The problem is that data issues don’t occur in a silo, and not all issues that occur in the future have occurred in the past.
Data observability is designed for testing unknown issues, in ever-changing data, against evolving expectations, across your entire data stack.
Why is data observability important?
We already know that data increases revenue, decreases costs, and mitigates risks for businesses by helping them make better decisions and take effective actions. At the end of the day, data observability matters because it empowers data teams to provide the high-quality data businesses need to accomplish these goals.
The how is where it gets interesting.
Despite supplying other teams with the data they need to inform their decisions and fuel their operations, the data team lacks the data they need to perform their jobs efficiently and effectively. This data, which is called metadata because it’s data about data, is difficult (but not impossible) to collect and track without a data observability platform.
Data teams with data observability tools leverage their historical metadata to complete the following mission-critical jobs:
- Data quality monitoring: Is the state of our data sufficient to meet the needs of external use cases and internal standards?
- Root cause analysis: When a data quality issue occurs, what upstream dependencies caused it to happen (and how fast can the problem be resolved)?
- Impact analysis: What are the downstream consequences of a data quality issue, when one does occur? Which downstream teams, like a data analytics team or data scientists, should be notified?
- Spend monitoring: How much money are we spending, and how is it provisioned across our data stack?
- Usage analytics. By whom, when, how much, and in what manner are our data assets being used by stakeholders?
- Query profiling: How can I optimize both my data assets and stakeholder queries to minimize time and cost?
- Data governance: How can I gain an overall view and control of my data health for faster development by data engineering teams and greater trust for decision-making?

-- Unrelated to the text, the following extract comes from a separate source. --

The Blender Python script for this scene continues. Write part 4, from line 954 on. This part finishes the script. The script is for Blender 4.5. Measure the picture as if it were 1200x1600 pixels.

Data observability thus helps data teams deliver on their mandate to provide the high-quality data businesses need to grow.
A recap of what we’ve learned
In summary, data observability is the degree of visibility you have into your data at any point in time. It’s distinct from related concepts, like data quality, data monitoring, and data testing.
Whereas data quality is a problem, data observability is a suite of solutions that improve data quality while helping data engineers complete other jobs, such as root cause analysis, impact analysis, spend monitoring, usage analytics, and query profiling.
Whereas data monitoring requires data teams to specify which metrics they want to monitor up front, data observability offers a historical record of your metadata and layers monitoring on top of it.
Whereas data testing is designed for testing known issues against known expectations in one part of your data pipeline, data observability is designed for testing unknown issues in ever-changing data against evolving expectations across your entire stack.
Data observability matters because it empowers data teams to provide the high-quality data businesses need to make better decisions and take effective actions, which are critical to improving business profitability and ensuring a company’s longevity.